Come January, not only wasn’t there new money, the shortfall looked huge and the governor had proposed that local districts pick up about $9 million in special-education costs for state wards. School districts throughout Maine braced for local budget battles.
Some districts will still see those battles, but many have been helped significantly by the bi-partisan agreement in the Education Committee to seek an additional $7.8 million in addition to the brightening revenue forecast. They found not only support among legislative leaders and the governor but even more direct help – a leadership compromise last weekend added another $2.2 million to GPA, for a total of $10 million, targeted partly at program costs, and representing an increase of 4.1 percent. That’s still small compared with the increases of recent years, but it is much better than where the GPA budget stood last year. The new revenue forecast also meant that Gov. King could remove the state-ward cost from the local budgets. The two improvements shift nearly $20 million away from property taxes and toward the more equitably distributed state taxes. (It would be better still if the federal government came up with its proper share on the state-ward budget line.)

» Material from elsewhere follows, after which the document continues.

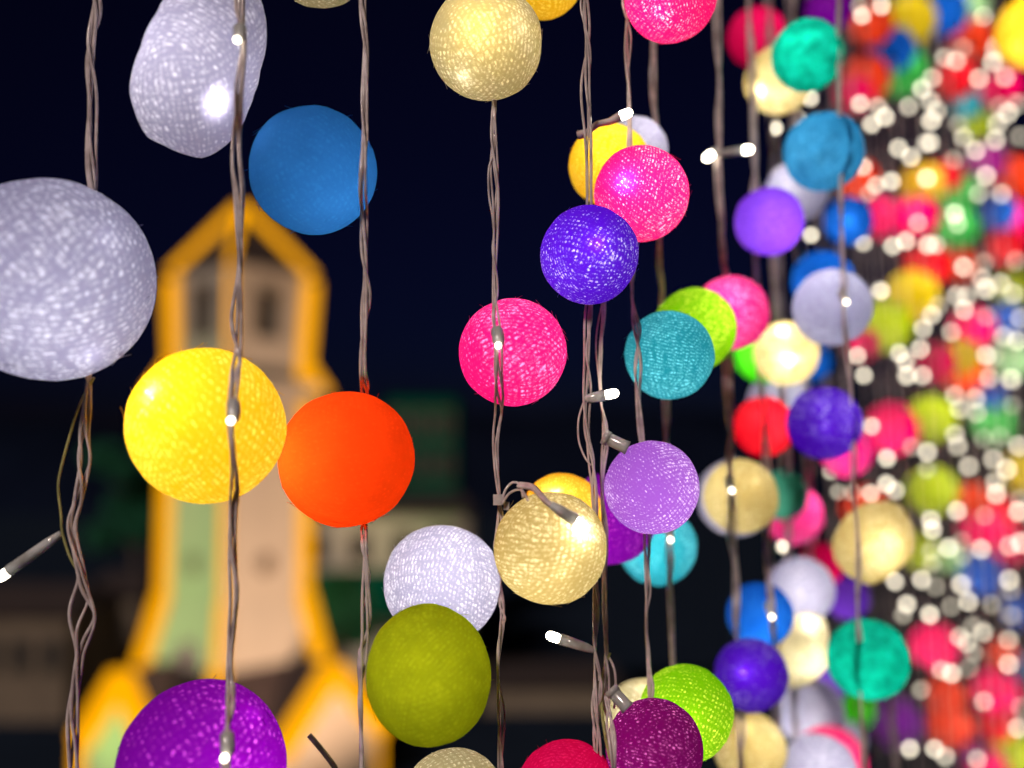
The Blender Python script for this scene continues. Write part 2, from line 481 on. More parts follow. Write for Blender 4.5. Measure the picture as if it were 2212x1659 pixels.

The GPA proposal is not ideal. It still leaves too large a cushion ($4 million) for districts that have had plenty of time to prepare for changes in valuation and in the funding formula. Even so, some lawmakers from better-off districts continue to want the cushion to be larger. They propose taking still more money from the technology fund or from GPA itself. Protecting both of these is crucial, especially to poorer school districts, as the Education Committee understood when it strongly supported them.
The full Legislature should follow the same course. Times have been difficult with the budget shortfall, but the proposed supplemental budget presents neither panic nor profligacy. Sparing worse cuts to education was a move that will pay off for years to come.